Sur une SAU totale de 11 ha, dont 5 ha de cerisiers, 0,5 d’abricotiers, 5,5 ha de vignes et quelques ares de mimosa de culture, le tout sans salarié permanent, David Cazes estime ne pas avoir les épaules assez larges pour se lancer dans des investissements conséquents. Il est d’autant moins enclin à le faire que la campagne 2023 est porteuse d’une autre lourde menace. « Cette année, on entame la saison avec des restrictions d’irrigation, du jamais vu », dit-il.

Le département des Pyrénées-Orientales est en effet sous le coup d’une double sécheresse estivale (2022) et hivernale, qui a conduit la préfecture à classer quasiment l’intégralité du département en situation d’alerte renforcée dès le 23 février dernier, soit l’avant-dernier cran avant la situation de « crise », synonyme d’interdiction d’irriguer. « Pas d’eau, pas de cerise, et même avec un peu d’eau, ce n’est pas dit que les cerisiers, habitués à être arrosés, résistent », craint l’arboriculteur qui, parfois, songe à la tronçonneuse pour priver de gâteau les drosophiles, d’autant plus qu’il produit également du bois de chauffage... Oui mais voilà.

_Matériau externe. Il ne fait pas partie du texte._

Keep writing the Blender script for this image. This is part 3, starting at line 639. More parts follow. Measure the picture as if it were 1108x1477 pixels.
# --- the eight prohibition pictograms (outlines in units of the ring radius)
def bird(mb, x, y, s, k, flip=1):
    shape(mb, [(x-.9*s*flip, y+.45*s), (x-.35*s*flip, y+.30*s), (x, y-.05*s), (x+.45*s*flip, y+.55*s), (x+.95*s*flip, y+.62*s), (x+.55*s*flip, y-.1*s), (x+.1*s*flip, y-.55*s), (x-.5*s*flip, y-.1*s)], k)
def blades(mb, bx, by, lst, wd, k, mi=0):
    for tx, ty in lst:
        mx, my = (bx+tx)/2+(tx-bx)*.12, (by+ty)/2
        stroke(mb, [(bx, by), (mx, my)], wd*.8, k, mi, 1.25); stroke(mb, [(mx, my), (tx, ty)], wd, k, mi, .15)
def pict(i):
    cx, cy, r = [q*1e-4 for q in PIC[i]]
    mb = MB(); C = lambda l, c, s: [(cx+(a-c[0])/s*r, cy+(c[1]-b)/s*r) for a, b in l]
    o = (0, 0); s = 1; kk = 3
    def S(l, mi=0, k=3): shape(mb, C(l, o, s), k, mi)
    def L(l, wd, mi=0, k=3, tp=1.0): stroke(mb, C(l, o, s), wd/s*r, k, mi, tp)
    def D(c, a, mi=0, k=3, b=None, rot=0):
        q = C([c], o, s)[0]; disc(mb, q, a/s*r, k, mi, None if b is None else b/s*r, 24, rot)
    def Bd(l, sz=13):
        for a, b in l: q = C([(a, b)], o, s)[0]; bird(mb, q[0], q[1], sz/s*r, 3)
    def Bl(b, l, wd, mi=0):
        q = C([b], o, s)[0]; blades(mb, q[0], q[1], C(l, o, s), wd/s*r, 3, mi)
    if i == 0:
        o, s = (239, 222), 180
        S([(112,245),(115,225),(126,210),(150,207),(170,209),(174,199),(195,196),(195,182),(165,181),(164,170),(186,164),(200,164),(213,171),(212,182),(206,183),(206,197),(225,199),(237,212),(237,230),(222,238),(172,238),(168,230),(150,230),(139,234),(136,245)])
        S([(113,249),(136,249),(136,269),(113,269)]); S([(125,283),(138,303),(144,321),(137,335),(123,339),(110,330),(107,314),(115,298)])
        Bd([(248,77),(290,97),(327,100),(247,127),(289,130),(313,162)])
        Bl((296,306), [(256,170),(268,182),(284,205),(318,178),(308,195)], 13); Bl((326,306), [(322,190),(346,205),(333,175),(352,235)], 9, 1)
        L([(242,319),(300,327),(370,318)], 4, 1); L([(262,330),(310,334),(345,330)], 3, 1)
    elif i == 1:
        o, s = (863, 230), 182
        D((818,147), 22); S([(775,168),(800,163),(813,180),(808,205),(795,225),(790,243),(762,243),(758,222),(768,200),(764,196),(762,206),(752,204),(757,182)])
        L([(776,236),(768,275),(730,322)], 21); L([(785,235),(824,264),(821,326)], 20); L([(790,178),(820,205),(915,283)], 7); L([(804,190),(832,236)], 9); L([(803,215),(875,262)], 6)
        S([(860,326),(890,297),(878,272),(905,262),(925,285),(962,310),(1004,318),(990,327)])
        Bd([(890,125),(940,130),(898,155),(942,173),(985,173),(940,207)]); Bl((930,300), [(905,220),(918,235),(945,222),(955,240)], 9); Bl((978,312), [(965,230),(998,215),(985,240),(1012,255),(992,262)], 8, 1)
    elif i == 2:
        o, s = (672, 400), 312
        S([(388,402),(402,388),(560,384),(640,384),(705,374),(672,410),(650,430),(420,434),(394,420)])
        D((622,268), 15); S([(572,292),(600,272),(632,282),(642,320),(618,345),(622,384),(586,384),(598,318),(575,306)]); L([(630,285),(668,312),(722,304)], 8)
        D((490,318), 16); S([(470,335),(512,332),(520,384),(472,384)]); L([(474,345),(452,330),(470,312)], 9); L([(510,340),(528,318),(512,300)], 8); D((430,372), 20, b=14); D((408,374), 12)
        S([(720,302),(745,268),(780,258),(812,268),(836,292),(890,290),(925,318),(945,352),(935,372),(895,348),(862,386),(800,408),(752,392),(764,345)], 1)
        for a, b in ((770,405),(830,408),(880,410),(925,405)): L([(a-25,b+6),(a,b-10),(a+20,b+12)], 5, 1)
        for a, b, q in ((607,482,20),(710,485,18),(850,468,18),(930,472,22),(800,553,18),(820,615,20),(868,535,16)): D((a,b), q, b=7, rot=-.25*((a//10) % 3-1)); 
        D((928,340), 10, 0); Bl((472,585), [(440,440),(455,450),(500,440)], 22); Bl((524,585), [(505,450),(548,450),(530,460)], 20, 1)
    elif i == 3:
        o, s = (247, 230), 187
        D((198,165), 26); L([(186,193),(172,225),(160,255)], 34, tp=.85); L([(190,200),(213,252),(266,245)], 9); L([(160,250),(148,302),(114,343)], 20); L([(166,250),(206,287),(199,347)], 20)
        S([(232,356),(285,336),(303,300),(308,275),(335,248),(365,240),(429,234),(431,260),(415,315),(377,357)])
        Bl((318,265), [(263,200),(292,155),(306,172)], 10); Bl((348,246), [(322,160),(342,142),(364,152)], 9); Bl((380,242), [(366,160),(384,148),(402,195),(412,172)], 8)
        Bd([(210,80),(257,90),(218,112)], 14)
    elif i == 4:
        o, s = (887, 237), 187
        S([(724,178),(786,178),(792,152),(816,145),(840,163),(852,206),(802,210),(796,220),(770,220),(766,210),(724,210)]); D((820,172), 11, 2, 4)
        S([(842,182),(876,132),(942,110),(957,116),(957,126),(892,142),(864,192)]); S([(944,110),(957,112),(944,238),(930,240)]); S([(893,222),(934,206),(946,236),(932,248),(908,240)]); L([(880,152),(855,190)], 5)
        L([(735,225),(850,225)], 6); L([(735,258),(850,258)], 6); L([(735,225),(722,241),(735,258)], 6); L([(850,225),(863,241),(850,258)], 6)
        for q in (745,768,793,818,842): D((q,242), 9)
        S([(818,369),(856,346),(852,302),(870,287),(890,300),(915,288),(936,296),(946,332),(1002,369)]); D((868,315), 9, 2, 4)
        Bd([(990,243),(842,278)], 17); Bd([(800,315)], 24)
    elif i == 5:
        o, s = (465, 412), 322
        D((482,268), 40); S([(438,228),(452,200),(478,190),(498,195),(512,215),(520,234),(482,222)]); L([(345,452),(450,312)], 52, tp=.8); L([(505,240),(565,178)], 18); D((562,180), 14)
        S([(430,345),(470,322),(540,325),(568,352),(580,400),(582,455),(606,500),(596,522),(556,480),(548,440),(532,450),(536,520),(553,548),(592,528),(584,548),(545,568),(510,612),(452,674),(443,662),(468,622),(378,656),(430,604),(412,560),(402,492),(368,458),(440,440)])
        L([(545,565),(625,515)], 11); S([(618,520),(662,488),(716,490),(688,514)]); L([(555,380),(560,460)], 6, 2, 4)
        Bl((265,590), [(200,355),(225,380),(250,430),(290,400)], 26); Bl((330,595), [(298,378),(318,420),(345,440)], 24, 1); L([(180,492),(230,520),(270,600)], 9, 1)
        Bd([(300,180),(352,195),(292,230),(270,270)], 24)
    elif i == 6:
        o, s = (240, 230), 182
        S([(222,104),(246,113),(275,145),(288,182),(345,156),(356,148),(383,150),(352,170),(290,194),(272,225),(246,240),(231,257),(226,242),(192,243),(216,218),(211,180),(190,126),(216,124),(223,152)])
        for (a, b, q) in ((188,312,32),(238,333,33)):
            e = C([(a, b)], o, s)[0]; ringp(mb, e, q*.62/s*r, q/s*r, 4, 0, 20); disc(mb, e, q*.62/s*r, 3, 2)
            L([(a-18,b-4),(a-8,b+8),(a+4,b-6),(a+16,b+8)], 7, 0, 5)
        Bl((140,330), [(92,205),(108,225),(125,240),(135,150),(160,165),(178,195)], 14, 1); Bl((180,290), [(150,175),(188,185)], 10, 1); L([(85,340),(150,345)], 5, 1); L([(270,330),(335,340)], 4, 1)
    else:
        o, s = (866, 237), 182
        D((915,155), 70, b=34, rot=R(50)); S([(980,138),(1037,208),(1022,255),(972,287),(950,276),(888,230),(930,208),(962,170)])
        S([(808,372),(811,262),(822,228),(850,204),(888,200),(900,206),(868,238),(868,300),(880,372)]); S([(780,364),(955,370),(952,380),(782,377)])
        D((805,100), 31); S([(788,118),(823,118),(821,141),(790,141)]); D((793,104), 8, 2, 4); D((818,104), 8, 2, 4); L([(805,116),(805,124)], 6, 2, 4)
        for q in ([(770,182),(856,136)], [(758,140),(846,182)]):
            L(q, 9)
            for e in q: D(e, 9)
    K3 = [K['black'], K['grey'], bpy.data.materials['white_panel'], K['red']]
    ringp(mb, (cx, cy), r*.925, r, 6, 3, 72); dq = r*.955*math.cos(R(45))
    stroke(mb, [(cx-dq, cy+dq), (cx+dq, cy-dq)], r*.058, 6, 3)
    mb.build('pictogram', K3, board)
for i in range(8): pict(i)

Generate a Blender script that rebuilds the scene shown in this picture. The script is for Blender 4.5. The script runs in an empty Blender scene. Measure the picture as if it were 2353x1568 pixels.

L’exploitation a sauté une génération et l’arboriculteur se sent dépositaire de l’héritage familial et au-delà du patrimoine cultural et culturel de ce coin du Roussillon, fier d’adresser chaque année à l’Élysée une cagette des toutes premières cerises de l’Hexagone. « Que de cerises » ou « queue de cerise » ? Réponse au JT de 13 heures dans quelques semaines.